Filling the Gap with Long n-Alkanes: Incorporation of C20 and C30 into Phospholipid Membranes.

Investigating how hydrophobic molecules mix with phospholipid bilayers and how they affect membrane properties is commonplace in biophysics. Despite this, a molecular-level empirical description of a membrane model as simple as a phospholipid bilayer with long linear hydrophobic chains incorporated is still missing. Here, we present an unprecedented molecular characterization of the incorporation of two long n-alkanes, n-eicosane (C20) and n-triacontane (C30) with 20 and 30 carbons, respectively, in phosphatidylcholine (PC) bilayers using a combination of experimental techniques (2H NMR, 31P NMR, 1H-13C dipolar recoupling solid-state NMR, X-ray scattering, and cryogenic electron microscopy) and atomistic molecular dynamics (MD) simulations. At low hydration, deuterated C20 and C30 yield 2H NMR spectra evidencing anisotropic-motion, which demonstrates their miscibility in PC membranes up to a critical alkane-to-acyl-chain volume fraction, ϕc.
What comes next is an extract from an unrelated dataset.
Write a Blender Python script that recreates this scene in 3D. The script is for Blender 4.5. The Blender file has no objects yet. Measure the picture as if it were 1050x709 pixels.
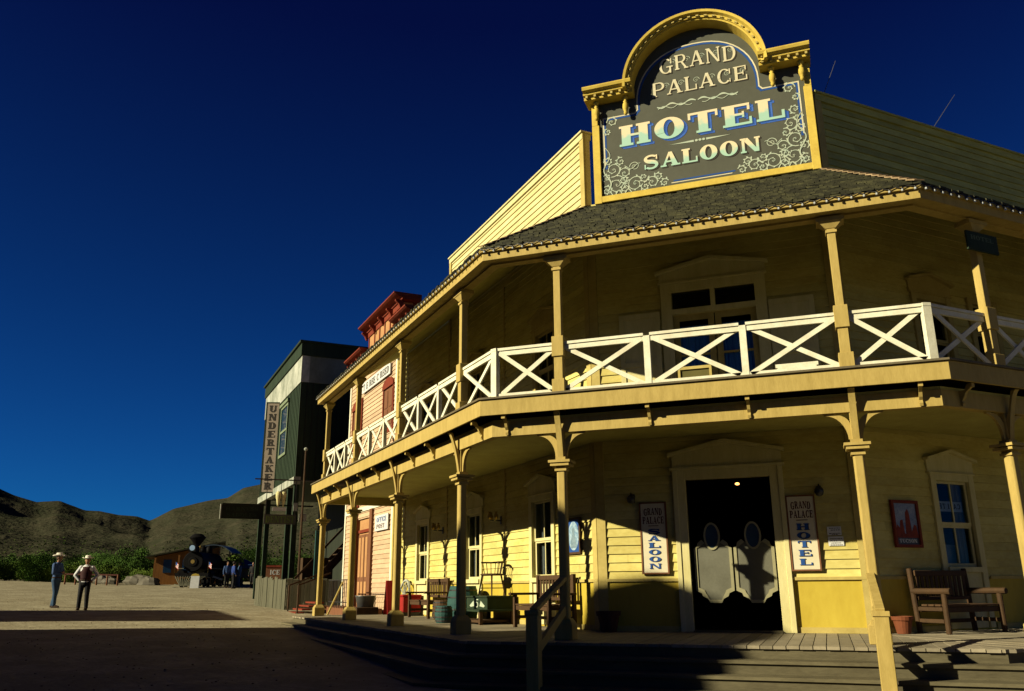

The acquired 2H NMR spectra of C20 and C30 have notably different lineshapes. At low alkane volume fractions below ϕc, CHARMM36 MD simulations predict such 2H NMR spectra qualitatively and thus enable an atomistic-level interpretation of the spectra. Above ϕc, the 2H NMR lineshapes become characteristic of motions in the intermediate-regime that, together with the MD simulation results, suggest the onset of immiscibility between the alkane molecules and the acyl chains. For all the systems investigated, the phospholipid molecular structure is unperturbed by the presence of the alkanes. However, at conditions of excess hydration and at surprisingly low alkane fractions below ϕc, a peak characteristic of isotropic motion is observed in both the 2H spectra of the alkanes and 31P spectra of the phospholipids, strongly indicating that the incorporation of the alkanes induces a reduction on the average radius of the lipid vesicles.